Typically, an AMD server may have 128 cores or more, while the SEV guest might only
utilize 8 of these cores. Meanwhile, host can use qemu-affinity to bind these 8 vCPUs
to specific physical CPUs.
Therefore, keeping a record of the physical core numbers each time a vCPU runs
can help avoid flushing the cache for all CPUs every time.
This needs an unequivocal statement from AMD that flushing caches only on CPUs
that do VMRUN is sufficient. That sounds like it should be obviously correct,
as I don't see how else a cache line can be dirtied for the encrypted PA, but
this entire non-coherent caches mess makes me more than a bit paranoid.
As long as the wbinvd_on_all_cpus() related to the ASID flushing isn't
changed, this should be ok. And the code currently flushes the source pages
when doing LAUNCH_UPDATE commands and adding encrypted regions, so should be
good there.
Nice, thanks!
Would it make sense to make this configurable, with the current behavior the
default, until testing looks good for a while?
I don't hate the idea, but I'm inclined to hit the "I'm feeling lucky" button.

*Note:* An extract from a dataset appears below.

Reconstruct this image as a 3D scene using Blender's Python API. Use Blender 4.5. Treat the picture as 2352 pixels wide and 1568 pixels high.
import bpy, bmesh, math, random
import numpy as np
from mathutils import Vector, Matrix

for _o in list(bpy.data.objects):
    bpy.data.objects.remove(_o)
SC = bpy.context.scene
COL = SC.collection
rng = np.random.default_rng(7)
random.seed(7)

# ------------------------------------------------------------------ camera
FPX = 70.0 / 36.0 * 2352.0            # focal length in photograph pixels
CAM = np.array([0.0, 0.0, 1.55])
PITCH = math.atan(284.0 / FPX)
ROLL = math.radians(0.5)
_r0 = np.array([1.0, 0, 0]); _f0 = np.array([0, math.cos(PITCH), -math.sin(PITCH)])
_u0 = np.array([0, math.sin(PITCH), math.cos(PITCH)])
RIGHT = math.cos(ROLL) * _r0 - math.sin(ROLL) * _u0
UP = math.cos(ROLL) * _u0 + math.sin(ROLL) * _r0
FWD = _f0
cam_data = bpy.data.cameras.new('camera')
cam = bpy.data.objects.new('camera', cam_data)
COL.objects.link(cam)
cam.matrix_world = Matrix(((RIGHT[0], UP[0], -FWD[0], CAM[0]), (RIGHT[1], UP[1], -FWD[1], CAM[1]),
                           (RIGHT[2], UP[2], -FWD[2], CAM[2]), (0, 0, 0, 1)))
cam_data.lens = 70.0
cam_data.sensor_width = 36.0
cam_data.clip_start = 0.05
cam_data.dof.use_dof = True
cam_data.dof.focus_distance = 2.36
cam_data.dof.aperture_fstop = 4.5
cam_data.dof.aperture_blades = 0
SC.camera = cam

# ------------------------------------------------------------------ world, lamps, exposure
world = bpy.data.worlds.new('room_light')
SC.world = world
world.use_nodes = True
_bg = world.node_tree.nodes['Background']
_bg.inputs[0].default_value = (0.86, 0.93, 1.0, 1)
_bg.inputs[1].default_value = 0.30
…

I would rather we put in effort to all but guarantee we can do a clean revert in
the future, at which point a kill switch doesn't add all that much value. E.g.
it would allow for a non-disruptive fix, and maybe a slightly faster confirmation
of a bug, but that's about it.
And since the fallout from this would be host data corruption, _not_ rebooting
hosts that may have been corrupted is probably a bad idea, i.e. the whole
non-disruptive fix benefit is quite dubious.
The other issue is that it'd be extremely difficult to know when we could/should
remove the kill switch. It might be months or even years before anyone starts
running high volume of SEV/SEV-ES VMs with this optimization.